Setiap makhluk yang bernyawa telah dijamin rezekinya oleh Sang Pencipta. Menurut ajaran Islam, takdir rezeki seseorang telah ditetapkan sejak usia kandungan menginjak empat bulan. Namun, kualitas rezeki tersebut – baik atau buruk – bergantung pada cara memperolehnya. Rezeki bisa menjadi buruk akibat cara mendapatkannya yang tidak sesuai syariat.
Dalam literatur Islam klasik seperti karya Muhaemin, istilah rezeki (rizq) berasal dari kosakata Arab ‘razago-yarzuqu-rizqan’ yang mencakup makna nasib, bagian hidup, atau kekayaan. Hakikat rezeki mencakup segala sesuatu yang bisa dimanfaatkan manusia, mulai dari pakaian yang melekat di tubuh hingga makanan dan minuman yang dikonsumsi sehari-hari.
Seperti dijelaskan Abdullah Gymnastiar dalam karyanya, Allah telah menciptakan mekanisme rezeki yang unik untuk setiap makhluk. Pohon yang tak bisa bergerak diberi makanan melalui akar-akarnya. Bayi singa yang belum mampu berburu diberi asupan melalui air susu induknya, kemudian berkembang menjadi kemampuan berburu saat dewasa. Ini membuktikan bahwa rezeki selalu disesuaikan dengan tahapan dan kemampuan makhluk.
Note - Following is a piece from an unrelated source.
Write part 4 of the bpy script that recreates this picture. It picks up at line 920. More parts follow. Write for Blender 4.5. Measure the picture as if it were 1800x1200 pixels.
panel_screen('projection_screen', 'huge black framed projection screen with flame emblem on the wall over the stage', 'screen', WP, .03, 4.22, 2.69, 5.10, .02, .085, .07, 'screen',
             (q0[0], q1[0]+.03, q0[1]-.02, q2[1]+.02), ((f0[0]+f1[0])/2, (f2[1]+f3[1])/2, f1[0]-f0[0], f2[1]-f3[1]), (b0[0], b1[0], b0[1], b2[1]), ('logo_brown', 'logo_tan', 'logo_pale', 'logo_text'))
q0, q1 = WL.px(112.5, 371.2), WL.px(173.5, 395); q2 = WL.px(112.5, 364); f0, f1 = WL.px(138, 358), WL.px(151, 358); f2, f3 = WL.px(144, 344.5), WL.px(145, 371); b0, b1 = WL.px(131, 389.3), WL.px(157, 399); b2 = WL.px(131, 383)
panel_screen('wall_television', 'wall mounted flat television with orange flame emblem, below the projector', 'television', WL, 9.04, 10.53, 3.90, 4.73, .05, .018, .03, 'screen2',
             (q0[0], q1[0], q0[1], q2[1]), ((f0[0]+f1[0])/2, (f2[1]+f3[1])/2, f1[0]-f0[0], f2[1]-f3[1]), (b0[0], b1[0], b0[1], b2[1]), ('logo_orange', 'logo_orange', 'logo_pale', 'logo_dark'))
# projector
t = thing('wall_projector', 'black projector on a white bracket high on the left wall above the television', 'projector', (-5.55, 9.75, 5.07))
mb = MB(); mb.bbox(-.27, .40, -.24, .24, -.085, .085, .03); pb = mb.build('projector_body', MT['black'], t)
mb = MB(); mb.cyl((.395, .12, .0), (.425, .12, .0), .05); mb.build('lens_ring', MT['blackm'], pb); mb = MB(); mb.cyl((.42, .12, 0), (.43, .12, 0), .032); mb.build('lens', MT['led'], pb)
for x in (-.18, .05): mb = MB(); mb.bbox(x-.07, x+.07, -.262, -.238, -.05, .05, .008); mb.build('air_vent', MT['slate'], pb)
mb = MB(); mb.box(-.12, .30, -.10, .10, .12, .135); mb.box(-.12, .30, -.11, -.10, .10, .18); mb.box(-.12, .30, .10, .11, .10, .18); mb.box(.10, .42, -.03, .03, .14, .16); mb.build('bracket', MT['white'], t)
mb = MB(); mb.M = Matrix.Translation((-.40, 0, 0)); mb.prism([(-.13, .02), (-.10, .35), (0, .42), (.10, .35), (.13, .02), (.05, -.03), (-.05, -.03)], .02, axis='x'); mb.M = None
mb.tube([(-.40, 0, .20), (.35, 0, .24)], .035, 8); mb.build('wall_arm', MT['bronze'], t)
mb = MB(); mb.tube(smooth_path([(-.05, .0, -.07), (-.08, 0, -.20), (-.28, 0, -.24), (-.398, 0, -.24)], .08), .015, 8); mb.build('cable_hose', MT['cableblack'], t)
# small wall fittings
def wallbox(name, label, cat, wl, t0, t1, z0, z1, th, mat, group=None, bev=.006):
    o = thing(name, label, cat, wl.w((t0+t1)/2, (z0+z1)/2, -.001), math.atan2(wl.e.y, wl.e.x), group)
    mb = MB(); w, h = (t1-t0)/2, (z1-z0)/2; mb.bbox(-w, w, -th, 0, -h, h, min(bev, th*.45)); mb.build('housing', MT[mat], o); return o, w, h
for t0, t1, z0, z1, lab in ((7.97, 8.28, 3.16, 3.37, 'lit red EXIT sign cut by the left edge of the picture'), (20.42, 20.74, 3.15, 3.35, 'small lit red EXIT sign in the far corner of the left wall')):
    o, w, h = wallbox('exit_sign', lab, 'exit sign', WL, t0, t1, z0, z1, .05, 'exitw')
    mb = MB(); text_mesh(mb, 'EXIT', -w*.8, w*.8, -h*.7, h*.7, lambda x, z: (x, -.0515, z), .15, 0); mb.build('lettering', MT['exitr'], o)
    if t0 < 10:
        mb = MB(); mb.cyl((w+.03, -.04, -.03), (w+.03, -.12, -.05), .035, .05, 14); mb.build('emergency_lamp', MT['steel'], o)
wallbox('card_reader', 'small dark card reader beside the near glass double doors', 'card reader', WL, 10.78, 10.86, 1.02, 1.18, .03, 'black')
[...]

Firman Allah dalam Surah Hud ayat 6 menegaskan:
“Tidak ada satupun makhluk bergerak di bumi melainkan Allah yang menjamin rezekinya. Dia mengetahui tempat tinggal dan penyimpanannya. Semua tercatat dalam Kitab yang nyata (Lauh Mahfuz).”
Agama Islam menekankan pentingnya mencari rezeki melalui jalan halal. Rezeki yang diperoleh secara halal akan membawa berkah dalam kehidupan dunia dan akhirat. Selain menjamin kebersihan harta, cara halal juga melindungi dari tindakan merugikan orang lain dan pelanggaran syariat.
Allah berfirman dalam Surah Al-Baqarah ayat 172:
“Wahai orang beriman, makanlah rezeki baik yang Kami berikan, dan bersyukurlah kepada Allah jika hanya kepada-Nya kalian menyembah.”
Rezeki halal tidak hanya memberikan kecukupan materi, tetapi juga ketenangan batin karena sesuai dengan tuntunan agama.
Takdir rezeki bisa diraih melalui ikhtiar manusia. Namun ketika diperoleh dengan cara haram, manfaatnya pun menjadi tidak berkah. Surah An-Najm ayat 39-41 menegaskan bahwa manusia hanya mendapatkan apa yang diusahakannya, dan setiap usaha akan mendapat balasan sempurna.
Rezeki berkah tak selalu diukur dari kuantitas. Meski jumlahnya terbatas, ia mampu mencukupi kebutuhan dan memberi peluang berbagi. Sebaliknya, harta melimpah yang tidak berkah sering dihabiskan untuk hal sia-sia dan tidak memberikan kepuasan batin.
Rezeki sejati adalah yang bisa memberi manfaat bagi banyak pihak. Dalam Surah Al-Lail ayat 17-21, Allah memuji orang yang menginfakkan harta untuk membersihkan diri dari kekikiran, semata mencari ridha-Nya.
Ciri rezeki berkah adalah kemampuan membuat pemiliknya merasa cukup tanpa keserakahan. Sikap qana’ah (merasa cukup) ini menjadi penanda kedewasaan spiritual seseorang.
Rezeki berkah memiliki ciri khas: tidak mudah hilang dan selalu mengingatkan pemiliknya pada Sang Pemberi Rezeki. Dengan senantiasa bersyukur dan bersedekah, harta tersebut akan terlindungi dari berbagai bencana.